In the original 2011 Pico paper (footnote 37), the website kept track of which “page impression” from a web browser was related to which Pico authentication by including a nonce in each login page QR code and having the Pico sign and return it as part of the authentication. Since then, within the Pico team, there has been much discussion of the so-called Page Impression Nonce or PIN, infamous both for the attacks it enables and its unfortunate, overloaded acronym. While other schemes may have called it something different, or not called it anything at all, it was always present in one form or another because they all used it to solve this same problem of linking browser sessions to authentications.

For example, in the SQRL system each QR code contains a URL, part of which is a random nonce (the PIN in this system). The SQRL app must sign and return this URL, thus associating the nonce with the app’s per-verifier public key. The web browser then starts its session by making another request which includes the URL (and thus the PIN) and gets back a session cookie.

So what’s the problem?

The problem with this kind of mechanism is that anyone else who learns the PIN can also make that second request, thus logging themselves in as the user who scanned the QR code. For example, a bad guy can obtain a QR code and its PIN from the login page of bank.com and display it somewhere, like the login page of randomgameforum.com, for a victim to scan. Now, assuming the victim had an account at bank.com, the attacker obtains a bank.com session that the victim unsuspectingly initiated with their smartphone.

Part of the problem is that QR codes are not human-readable. Some have suggested that a simple confirmation step (“Do you really want to login to bank.com?”) might prevent such attacks, but we decided this wasn’t really good enough from a security or a usability perspective. We don’t want users to have to read the confirmation dialog and press the OK button every time they authenticate, and realistically they won’t, especially if they never normally do anything other than press OK.
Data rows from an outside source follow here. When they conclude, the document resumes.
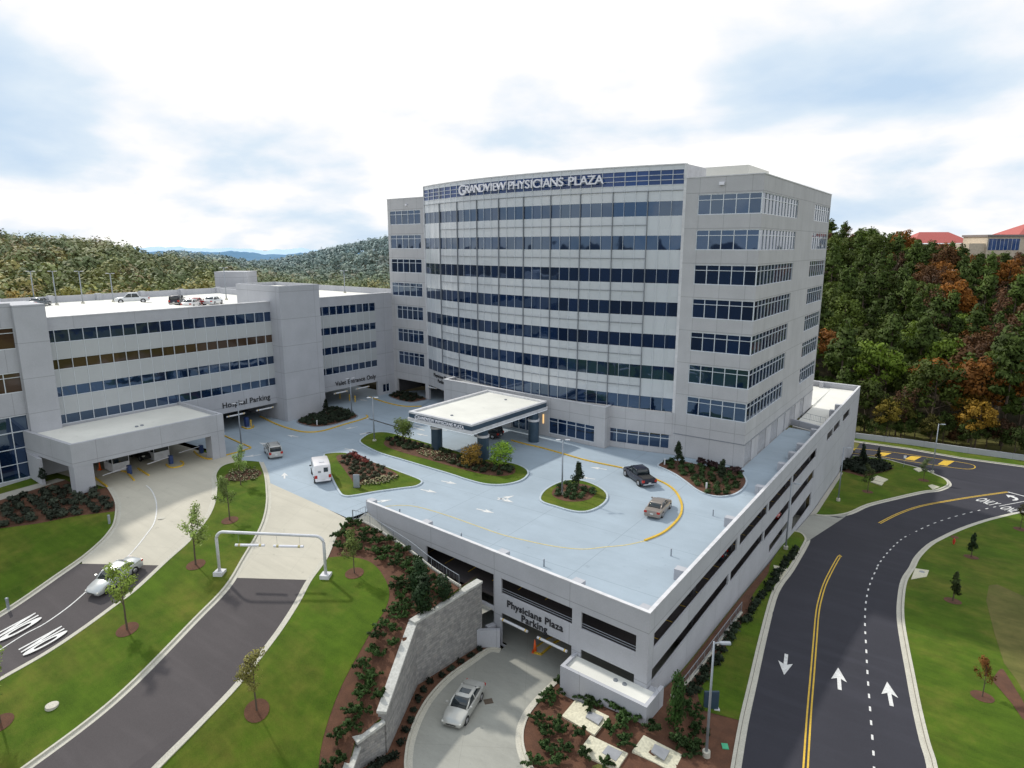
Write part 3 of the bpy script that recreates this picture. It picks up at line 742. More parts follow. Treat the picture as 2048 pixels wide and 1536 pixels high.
# thin mullions over the whole front
spz = [(sill[k] + 1.82, sill[k + 1]) for k in range(6)] + [(sill[6] + 1.82, 35.6), (37.5, 38.0)]
for i in range(31):
    f = MB(); f.seg(arc(ML[i] - .017, .14), arc(ML[i] + .017, .14), 5.95, 37.95, 0, .05); f.build('mullion', M['mullion'], tower)
for i in [3 * j for j in range(1, 10)]:
    f = MB(); f.seg(arc(ML[i] - .04, .2), arc(ML[i] + .04, .2), 6.0, 34.95, 0, .24); f.build('fin', M['fin'], tower)
f = MB()
for z in [34.9] + [s - 1.15 for s in sill[1:]]:
    s0, s1 = (0, 30) if z > 34 else (3, 27)
    for i in range(s0, s1): f.seg(arc(ML[i], .13), arc(ML[i + 1], .13), z, z + .06, 0, .13)
    f.build('trim', M['fin'], tower); f = MB()
f = MB()
for i in range(30): f.seg(arc(ML[i], .1), arc(ML[i + 1], .1), 38.0, 38.14, 0, .5)
for i in range(30): f.seg(arc(ML[i], -.35), arc(ML[i + 1], -.35), 35.5, 38.0, 0, .1)
f.seg(arc(50.2, .02), Vector((-32.0, 89.5)), 36.4, 38.1, 0, .4)
f.seg((-81.4, 93), arc(0), 36.4, 38.1, 0, .3)
f.build('parapet', M['coping'], tower)
g = MB(); g.seg(arc(50.2), (arc(50.2).x, 88.5), 36.4, 37.4, -.03, -.001); g.build('end_window', M['glass_blue'], tower)
f = MB(); f.seg(arc(50.1), arc(50.45), 5.9, 38.1, -.15, .2); f.build('edge_trim', M['coping'], tower)
f = MB(); f.seg(arc(-.25), arc(.06), 5.9, 38.1, -.1, .2); f.build('edge_trim', M['coping'], tower)
# podium wall under the bow
pod = MB()
EB = [at(*Z5(1860, 795)).to_2d(), at(*Z5(1440, 703)).to_2d()]
ebd = (EB[1] - EB[0]).normalized(); ebL = EB[0] + ebd * 31.5
for i in range(24, 30):
    a, b = arc(ML[i], .12), arc(ML[i + 1], .12); pod.seg(a, b, 2.75, 5.9, 0, .35)
    pod.seg(a, b, 0, .8, 0, .35)
for i in range(0, 24): pod.seg(arc(ML[i], .02), arc(ML[i + 1], .02), 2.9 if i < 7 else 0, 5.9, 0, .35)
pod.seg(Vector((-31.9, 82.75)), Vector((-32.7, 82.85)), 0, 5.9, -.35, 0)
pod.build('podium_wall', M['precast'], tower)
for i0, i1 in ((24, 30),):
    g = MB()
    for i in range(i0, i1): g.seg(arc(ML[i], -.1), arc(ML[i + 1], -.1), .8, 2.75, 0, .05)
    o = g.build('shop_window', M['glass'], tower); g = MB()
    for i in range(i0, i1 + 1): g.seg(arc(ML[i] - .04, 0), arc(ML[i] + .04, 0), .8, 2.75, 0, .09)
    for i in range(i0, i1): g.seg(arc(ML[i], -.01), arc(ML[i + 1], -.01), 2.1, 2.18, 0, .08)
    g.build('window_frame', M['mullion'], o)
# entrance block
blk = MB(); d_ = -ebd; 
Lb = (EB[0] - ebL).length
def eb(s, o=0): n = Vector((d_.y, -d_.x)); return ebL + d_ * s + n * o     # outward = right of travel (toward the camera)
w1a = Lb - (on_plane(*Z5(1785, 700), EB[0], (-ebd.y, ebd.x)) .to_2d() - EB[0]).length
w1b = Lb - (on_plane(*Z5(1455, 620), EB[0], (-ebd.y, ebd.x)) .to_2d() - EB[0]).length
zt = above(V3(eb(w1b)), *Z5(1455, 565)); zb = above(V3(eb(w1b)), *Z5(1455, 680))
wall(blk, ebL, EB[0], 0, 5.95, [(w1b, w1a, .55, 3.05), (14.5, 19.8, 0, 3.4)], trim=.35)
wall(blk, EB[0], (EB[0].x, 82.6), 0, 5.95, [])
blk.seg(eb(0), eb(0) + Vector((0, 4)), 0, 5.95, -.35, 0)
blk.build('entrance_wall', M['precast'], tower)
g = MB(); g.prism([eb(.1, -.3), eb(Lb - .1, -.3), (EB[0].x - .1, 83.0), (EB[0].x - 12, 82.5), eb(12, -3.2), eb(4, -3.5)], 5.5, 5.6); g.build('entrance_roof', M['roof_white'], tower)
g = MB(); chain(g, [ebL + Vector((0, 3)), ebL, EB[0], (EB[0].x, 82.6)], 5.95, 6.03, -.05, .4); g.build('coping', M['coping'], tower)
ribbon(tower, ebL, EB[0], w1b, w1a, .55, 3.05, [w1b + (w1a - w1b) / 5 * i for i in range(6)], 2.45)
ribbon(tower, ebL, EB[0], 14.5, 19.8, 0.02, 3.4, [14.5, 15.8, 17.15, 18.5, 19.8], 2.5, inset=.5)
g = MB(); g.box(-80, -33, 84, 95, 0.01, 2.85) if False else g.prism([eb(1, -1.2), eb(Lb - 1, -1.2), (-42, 86), (-70, 90)], .01, 5.4); g.build('lobby_core', M['void'], tower)
lp = on_plane(*Z5(1415, 610), EB[0], (-ebd.y, ebd.x)); g = MB(); g.obox(lp.to_2d() + Vector((0, -.08)), .16, .12, 1.9, 3.3, 0); g.build('wall_light', M['lamp_warm'], tower)
for q in (Z4(895, 208),):
    p_ = on_plane(*q, A0, (0, 1)); g = MB(); g.box(p_.x - .3, p_.x + .3, 82.5, 82.78, p_.z - .18, p_.z + .18); g.build('flood_light', M['white_fresh'], tower)
p_ = on_plane(*Z3(268, 365), LW0, (.078, 1)); g = MB(); g.box(p_.x - .2, p_.x + .2, p_.y - .3, p_.y, p_.z - .12, p_.z + .12); g.build('flood_light', M['white_fresh'], tower)
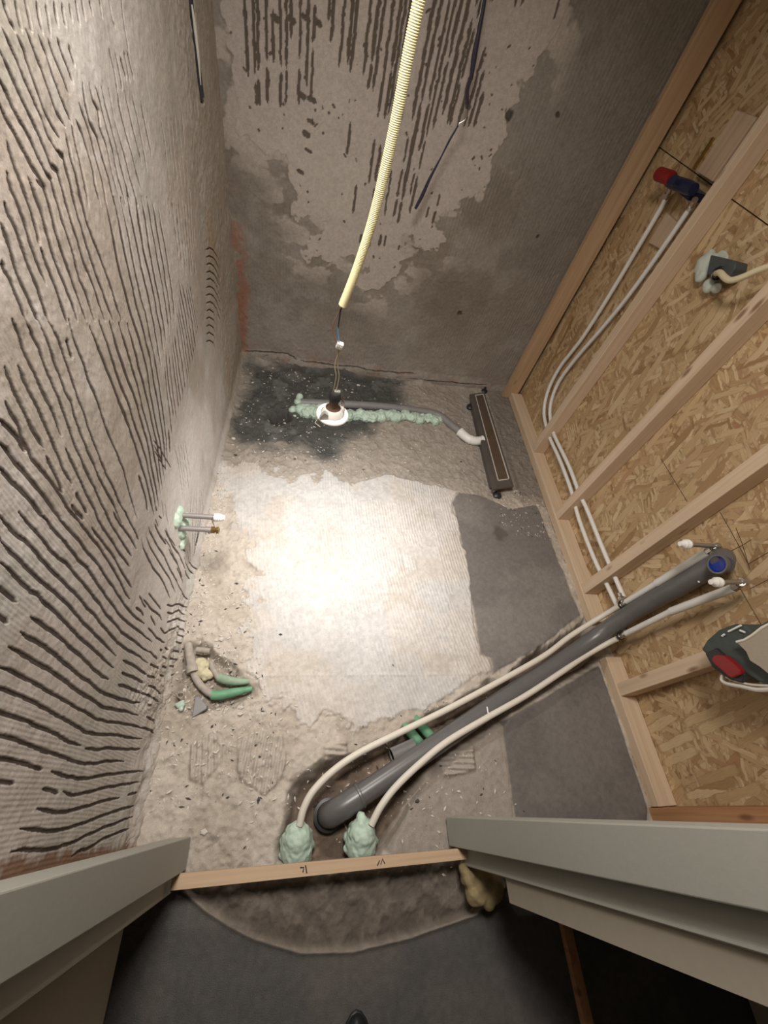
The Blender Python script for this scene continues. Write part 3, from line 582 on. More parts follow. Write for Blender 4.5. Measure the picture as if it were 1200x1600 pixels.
# rough rubble band between the bed and the wall foot
rub = sm(.0, -.25, pad) * 0 + (1 - Pd) * sm(.25, -.1, Xg) * (1 - T)
Hf += rub * (fbm(Xg, Yg, 45, 231, 4) - .45) * .014
Hf -= T * (.062 + .012 * n2) + PT * (.035 + .01 * n2) * sm(-.01, .05, Xg - XL) + HO * .045
Hf += sm(-.365, XL, Xg) * .012 + sm(1.80, 2.2, Yg) * sm(.0, .15, 1.3 - Xg) * (.004 + .03 * sm(2.15, 2.2, Yg) * n1)
lip = np.exp(-(arc / .007) ** 2) * hall
Hf = Hf * (1 - .96 * hall * (1 - AR)) - .012 * hall * (1 - AR) - AR * .03 * (.4 + n1) * sm(-.14, -.19, Yg) + lip * .010
C = np.zeros(Xg.shape + (3,)) + np.array([.425, .37, .31])
C = mixc(C, (.50, .445, .385), sm(.42, .62, n1)); C = mixc(C, (.33, .28, .23), sm(.55, .70, fbm(Xg, Yg, 9, 241, 4)) * .6)
C = mixc(C, (.47, .42, .36), sm(.3, .75, n2) * .35)
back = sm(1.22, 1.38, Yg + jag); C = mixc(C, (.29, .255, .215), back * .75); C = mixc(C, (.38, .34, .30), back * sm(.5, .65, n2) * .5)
tar = sm(.03, -.12, sdf(Xg, Yg, polyF('383,560 480,556 600,580 640,596 645,640 600,655 560,700 505,735 470,700 400,712 350,700 350,640')) + (fbm(Xg, Yg, 8, 251, 4) - .5) * .22)
C = mixc(C, (.058, .062, .060), tar * .93); C = mixc(C, (.16, .165, .155), tar * sm(.55, .75, fbm(Xg, Yg, 12, 253, 4)) * .6)
C = mixc(C, (.05, .045, .04), HO * .8)
C = mixc(C, (.545, .51, .475), Pd * (.92 - .25 * softL)); C = mixc(C, (.62, .585, .55), Pd * rib * .45); C = mixc(C, (.45, .39, .32), Pd * sm(.52, .68, fbm(Xg, Yg, 7, 261, 4)) * .4); C = mixc(C, (.50, .50, .49), Pd * sm(.55, .68, fbm(Xg, Yg, 3.5, 262, 3)) * .6)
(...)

Moreover, the confirmation step doesn’t help at all when the relaying of the QR code is combined with traditional phishing techniques. Consider receiving this email:

From: security@bank.com
To: victim@example.com
Subject: Urgent: Account security threat
---
Dear Customer

<compelling phishing mumbo jumbo>

To keep your account secure, please scan this QR code:

<login QR code with PIN known by the sender>

Kind regards,

Account security department

and if you oblige:

Do you really want to login to bank.com?

Now the poor user thinks “Well yes, I do, that’s exactly what the account security team asked me to do” and even worse: “I’m definitely not being phished, I remember what those security people kept telling me about checking the address of the website before logging in”.

How to fix it

The solution we came up with is called session delegation. Instead of having a nonce in each QR code, which anyone can later trade-in for an authenticated session, we have the website return a session delegation token to the Pico (not the web browser) as part of the authentication protocol. The Pico may then delegate the session to the browser on the bigger computer by sending it this token, via a secure channel. (For further details see section 4.1 of our “lousy phish” paper.) The price to pay for this strategy is that it requires a channel from the Pico to the browser, which is much harder to provide than the one in the opposite direction (the visual “QR code” channel).

We made a prototype which used Bluetooth for the delegation channel but, because Bluetooth was sometimes difficult to set up and not universally available, we even thought about using an audio cable plugged into the microphone jack of the computer. However, we were still worried about the availability and usability of these hardware-based solutions. We did a lot of research into NAT and firewall traversal techniques (such as STUN and TURN) to see if we could use peer-to-peer IP connectivity, but this is not possible in all cases without a separate signalling channel. In our latest prototype we’re using a “rendezvous point”, which is a very simple relay server we’ve designed, running in the public Internet. The rendezvous point is the most universal and usable solution, but does come with some privacy concerns, namely that the untrusted rendezvous server gets to see the Pico/computer IP address pairs which are communicating. So we still allow privacy-conscious users to adopt less convenient alternatives if they’re willing to pay the price of setting up Bluetooth, connecting cables or changing their firewall/NAT settings, but we don’t impose that cost on everyone.

The drawback of this approach is that the user’s computer requires some Pico software to receive the delegation tokens, via the rendezvous point or whatever other channel. Having to install these hurts the “deployability” of the system as a whole and could render it completely useless in situations where installing new software is not possible. But another innovation, making the delegation token take the form of a URL, means there is always a last-resort fallback channel: manual transcription. If a Pico user can’t install the software on, or doesn’t want to trust, a particular computer, they can always still retype the token URL. There are other security concerns related to having URLs which will log your browser into someone else’s account, but you’ll have to read the lousy phish paper for a more detailed discussion of this topic.

There is clearly much interest in finding a replacement for passwords and several schemes (such as US 8261089 B2Snap2Pass, tiQR, US 20130219479 A1, QRAuth, SQRL) propose using QR codes. But upon close inspection, all of the above use a page impression nonce, making them vulnerable to session hijacking attacks. We rejected the idea that this could be solved simply by getting the user to carry out more checks and instead we propose an architectural fix which provides a more secure basis for the design of Pico.